Il commence par Polaroïd, morceau à la batterie primitive sur laquelle la chanteuse du groupe balance un texte poétique, entrecoupé d’interventions de guitare qui lui répondent. En deuxième position vient  Manchester, sorti en single et diffusé à la radio, manifeste post-punk où ils déclarent leur passion pour la ville qui a vu naitre le groupe Joy Division et des tas d’autres groupes de rock. C’est avec ce titre que nous les avons remarqué. Il est magnifique. Troisième morceau, La Vague, met en valeur le chant de Raphaëlle, dans la lignée des deux précédents.

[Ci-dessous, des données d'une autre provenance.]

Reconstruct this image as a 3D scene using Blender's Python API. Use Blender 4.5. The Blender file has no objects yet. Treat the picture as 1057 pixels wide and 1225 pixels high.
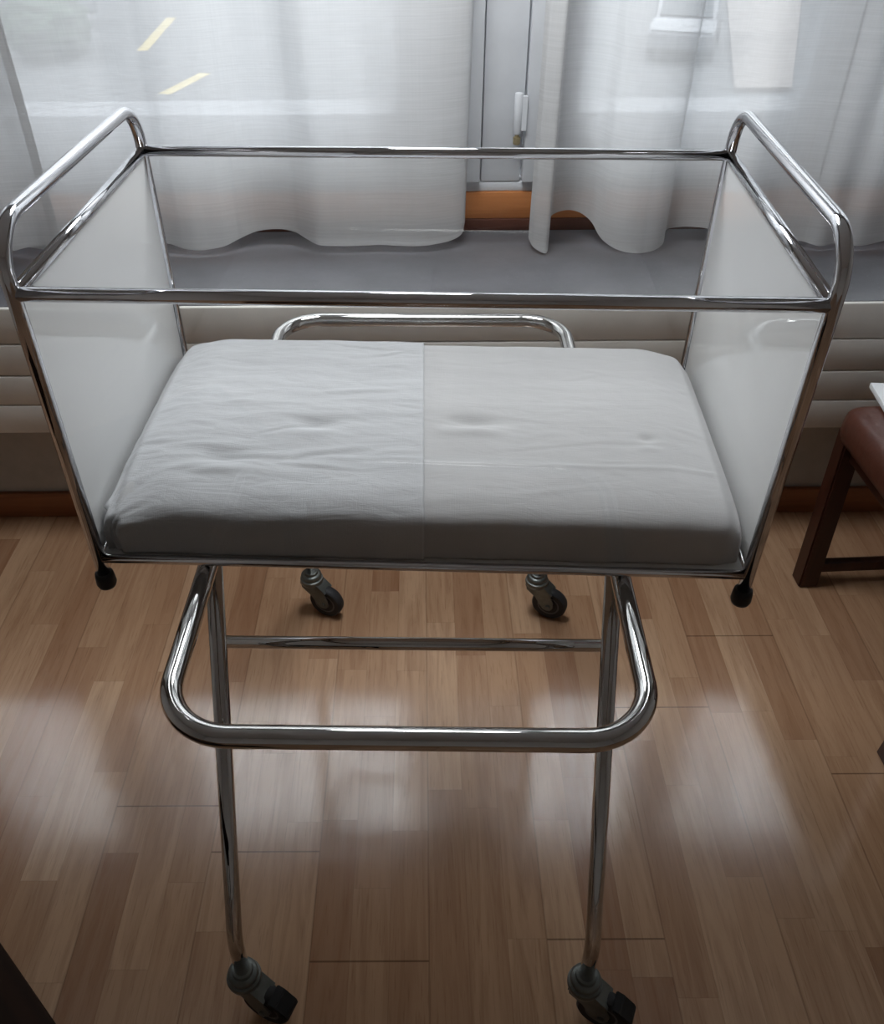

Ballade Sauvage, la bien nommée qui lui succède, prend aux tripes. Après quoi on repart tambour battant avec Crash, qui évoque la fureur de vivre puis avec Tequila Sunrise, qui synthétise ce que le groupe fait de mieux : texte bien écrit, guitares sont enivrantes. Après cela vient la référence à une autre figure tutélaire du groupe, Richard Hell, icône du punk new-yorkais de la fin de années soixante-dix . Hate, titre suivant est en anglais et c’est un des meilleures titres de l’album, plus rock’n’roll peut-être que post-punk. Codéine, quand à lui, tranche par son côté joyeux et son riff qui accroche au premier coup d’oreille, en dépit d’un propos plutôt sombre. L’album se termine par Crocodile, où la chanteuse répète inlassablement une phrase qui sonne et referme l’album sans concession.

Dans l’ensemble, c’est une réussite, il y a un son, des textes aux images fortes, une voix habitée. Ce qu’ils font est envoûtant et sombre, mais cette noirceur nous fait du bien.